09 October 2016

[type] Google/Monotype's Noto project: A Half-Gig of Free OTF Fonts To Get The Tofu Off Your Screen

Add to the list of logisms about the type tofu. Any time a computer displays web text, and the fonts on your system don't carry the glyph that the content requests or (worse) doesn't have the font at all, you get small boxes (most of the time) as place holders for the letter from the computer would draw if only it knew how.

For your device, it's a teachable moment. You learn it up by downloading a font, installing, and refreshing the font cache, usually by closing and relaunching the app. To he right of this Latin text you'll see a illustration from Wikipedia's article on the Deseret Alphabet before installing a font that has those glyphs defined.

That's tofu, intermountain-West style.

This is an issue that has developed as more information that didn't come from a core early compuiting constituency … Latinate-script using Westerners … came under the unblinking gaze of the Earth's developing, evolving technological consciousness. A lot of things, like the Deseret Alphabet or the Shavian script, were invented, not evolved and extant at the time computers began developing, and a lot of encodings weren't thought of at first. So, you'll go to the Wikipedia page on Shavian without the proper font file installed and come up with a case of tofu, all nicely arranged in boxes:

Yummy tofu, Shavian style

Which fill in quite nicely once a font file, such as andagii_.ttf is installed and recognized:

Fully cooked, Shavian in all its odd glory
It's a problem that you'd think that Google, with its Borg-like focus on assimilating information and returning it in a usable format, would be thinking about, and you'd be right about this.

Just announced and made available, the collaboration between Google and font foundry Monotype has goal that is simple if huge; eliminating tofu from your screen.  From the Google Developers' Blog:
Five years ago we set out to address this problem via the Noto—aka “No more tofu”—font project. Today, Google’s open-source Noto font family provides a beautiful and consistent digital type for every symbol in the Unicode standard, covering more than 800 languages and 110,000 characters.
There are, at this writing, 114 Noto fonts including Devangari, Cuneiform, CJK, Osmanya and, yes, Deseret and Shavian. Installing the extant Noto fonts should cover you in a variety of situations so wide that the average user stands more of a chance seeing tofu in their stir-fry, where it belongs, rather on their screens.

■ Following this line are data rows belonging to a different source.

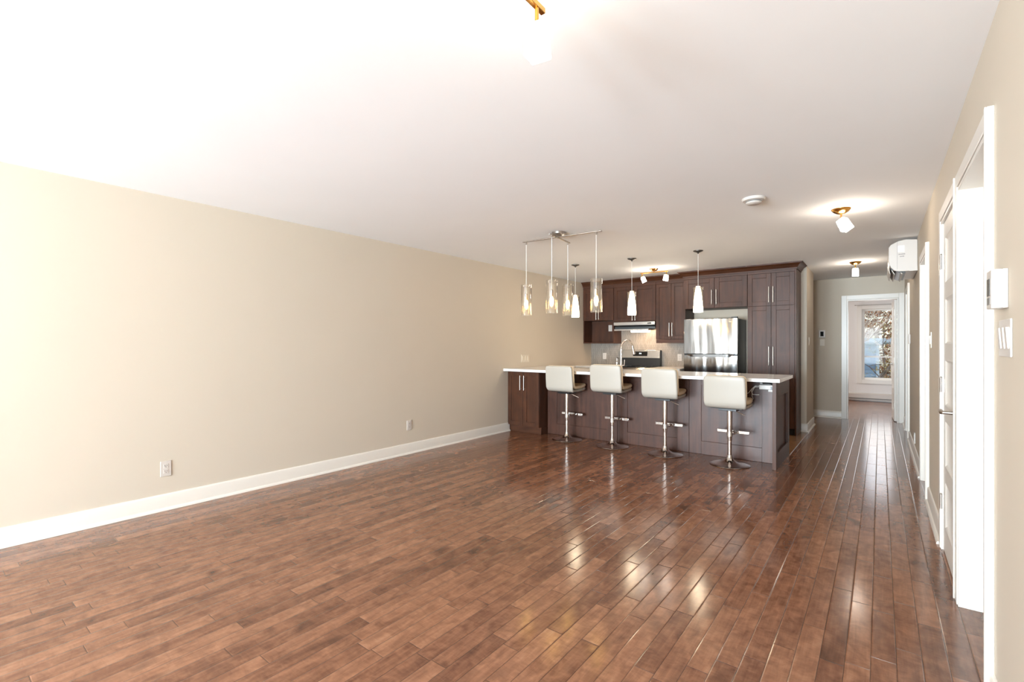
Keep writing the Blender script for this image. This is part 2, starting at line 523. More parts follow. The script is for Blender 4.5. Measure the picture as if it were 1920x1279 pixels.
fr.box(WX0 + .05, WX1 - .05, YR + .035, YR + .075, 1.0, 1.03)
build('window_sash', fr, M['trim'], w1, 0.003)
build('window_pane', MB().box(WX0 + .05, WX1 - .05, YR + .05, YR + .055, WZ0 + .05, 1.0).box(WX0 + .05, WX1 - .05, YR + .05, YR + .055, 1.03, WZ1 - .045), M['pane'], w1)

# ------------------------------------------------------------------ baseboards and casings
def base_prof(h=0.125, t=0.014, q=0.018):
    # (out, z): board with eased top and a quarter round at the floor
    pts = [(0, 0), (t + q, 0), (t + q, 0.004), (t + q*0.9, 0.012), (t + q*0.55, 0.018), (t, 0.021), (t, h - 0.012), (t - 0.004, h - 0.003), (t - 0.008, h), (0, h)]
    return pts
bp = base_prof()
def base_x(name, xw, sgn, spans):      # along Y on a wall at x=xw, room on the sgn side
    mb = MB()
    for a, b in spans: mb.prism([(xw + sgn*u, z) for u, z in bp], 'y', a, b)
    return struct(name, mb, M['trim'])
def base_y(name, yw, sgn, spans):
    mb = MB()
    for a, b in spans: mb.prism([(yw + sgn*u, z) for u, z in bp], 'x', a, b)
    return struct(name, mb, M['trim'])
base_x('baseboard_left', XL, 1, [(YB, 5.58)])
base_x('baseboard_right', XR, -1, [(YB, 2.355), (4.09, 5.145), (6.0, 8.35), (9.27, YF)])
base_y('baseboard_far', YF, -1, [(-2.5, OX0 - .08), ])
base_y('baseboard_rear', YB, 1, [(XL, XR)])
base_y('baseboard_corner', YK, -1, [(-0.919, -0.8505)])
base_x('baseboard_hall', -0.85, 1, [(YK - .033, YK + 0.88)])

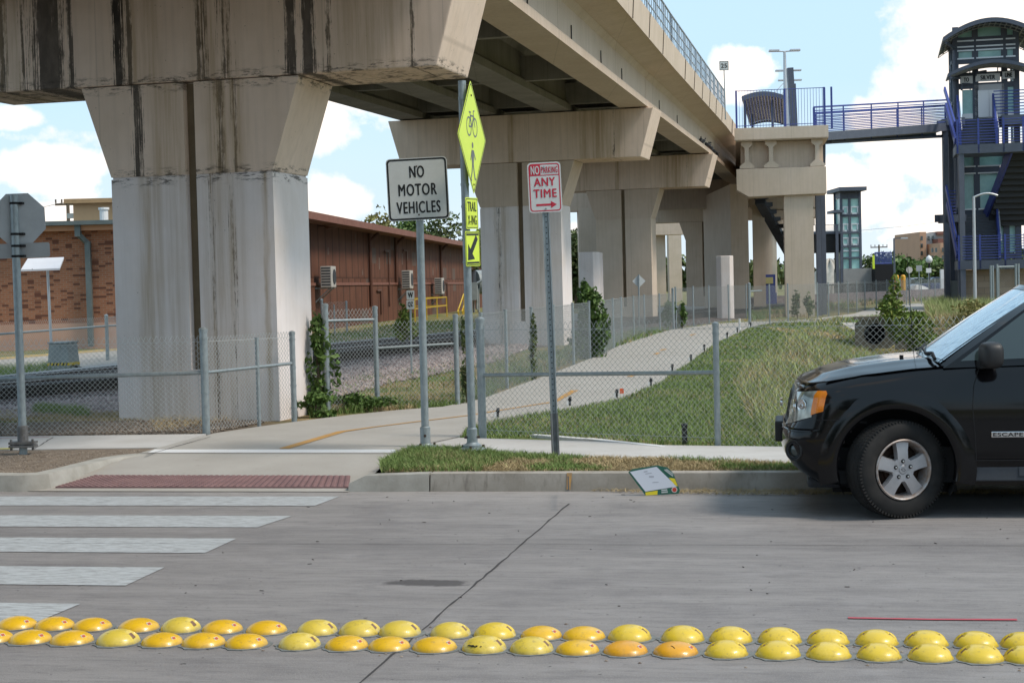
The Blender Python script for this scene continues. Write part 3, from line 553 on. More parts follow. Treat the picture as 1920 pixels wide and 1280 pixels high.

The biggest news for the font-avaricious is, perhaps, that the entire Noto family is free to download and use as thou wilt, and is licensed under the SIL Open Font License. That means they're free to download and use in any way you deem necessary; not only free as in Open Source, but free-as-in-free-beer-free. The whole zip archive is close to a half-gig of free fonts; the design, as seen in the illustration a the right, isn't out to be flashy or game-changing; the basic Noto Serif and Noto Sans are good, basic book-hands, meant to be pleasing to the eye but not to be the star of the piece. It's meant to harmonize, not to dominate.

The Noto Project's website is https://www.google.com/get/noto/ : this'll take you directly to a download page where you can download any number of the available font files or the whole thing at a go (about 473 MB worth). It's totally and wholly up to you, font explorer.


T.A. Barnhart said...

interesting. not something i need, but at least Google is thinking in the right direction.

Samuel Klein said...

It's a good thing for me, because I do like reading about invented scripts. Shavian is my favorite, and I love Deseret because it looks like Klingons invented it, and Cherokee defies description.

And all that free font? Can't go wrong.